The Financial Times and many of the European papers are suggesting who would be the best new CEO of the International Monetary Fund (IMF).
Trump has suggested that his daughter would be great for the job, but she is already too busy selling clothes and advising her father and husband on how to manage the world, a job to which she has absolutely no experience – just like her father…
The fact the Ms. Lagarde got the job was just because she was politically from the right party and French. She is also a Neo-liberal who believes in a special version of austerity:
- Ordinary workers should be paid less and get fewer benefits
- All governments that ask for IMF money should be squeezed except for France that should benefit generously from IMF handouts…
- Public services and natural monopolies should be “privatised” to French government owned companies
- French banks should receive unlimited financial support from the European Central Bank and taxpayers, no matter how badly managed. She also believes that she is above the law – Bernard Tapie, a former chairman of a big football club, is embroiled in a fight over a fraught 1993 corporate deal and the compensation he won from the state 15 years later. The case was already in the civil courts and led to a 2016 trial of Ms. Lagarde, then the French finance minister, for her role in the saga. She was convicted of negligence, but escaped fines or jail time! Nice work by her lawyers, unlike her predecessor Mr. Strauss-Kahn who “left” the IMF after being accused of raping a hotel worker…
What is interesting is that she has absolutely no experience of banking or central banking – the IMF is just a politically controlled fund that follows mainly American neo-liberal ideology.

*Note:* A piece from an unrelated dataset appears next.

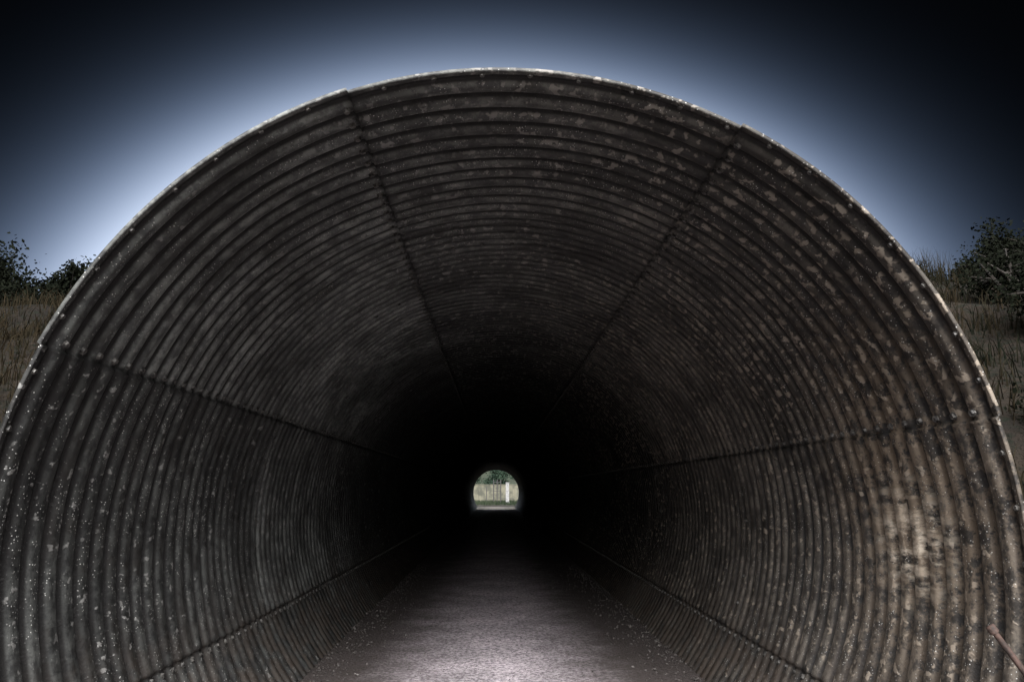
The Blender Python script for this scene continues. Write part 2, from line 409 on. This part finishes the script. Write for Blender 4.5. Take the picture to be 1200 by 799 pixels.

The other named candidates are all right wing folk who have been little or no experience in development finance, business or banking with perhaps one exception, that of Agustín Carstens the former head of the Mexican central bank. Given Mexico’s deep economic and social problems, it could be argued that he has done little to solve these matters.
One candidate who has been jumping from one job to another is a former PM and finance minister from Finland. This gentleman is called Mr. Stubb – his best capacity is that of an iron man athlete which would probably put him in front of the other candidates if sports was the most important criteria for the job.
He was famously enthusiastic about selling off our publicly owned electric transmission company to private investors who then increase prices by more than 40% in the ensuing years. The performance of private investors in such companies is great. They get to borrow huge sums and use the debt to pay out hug dividends to themselves for a job well done. Recent reports from the UK indicate that the water companies there (all privatised natural monopolies) managed to pay out some €56 billion in dividends while borrowing €51 billion to make investments! That is a great way to “tax” water buyers who have no choice but to pay twice as much as necessary without any improvement in service.
It is lovely to watch all these great candidates line up and try to fill their pockets with gold coins…
Long live transparency in public life!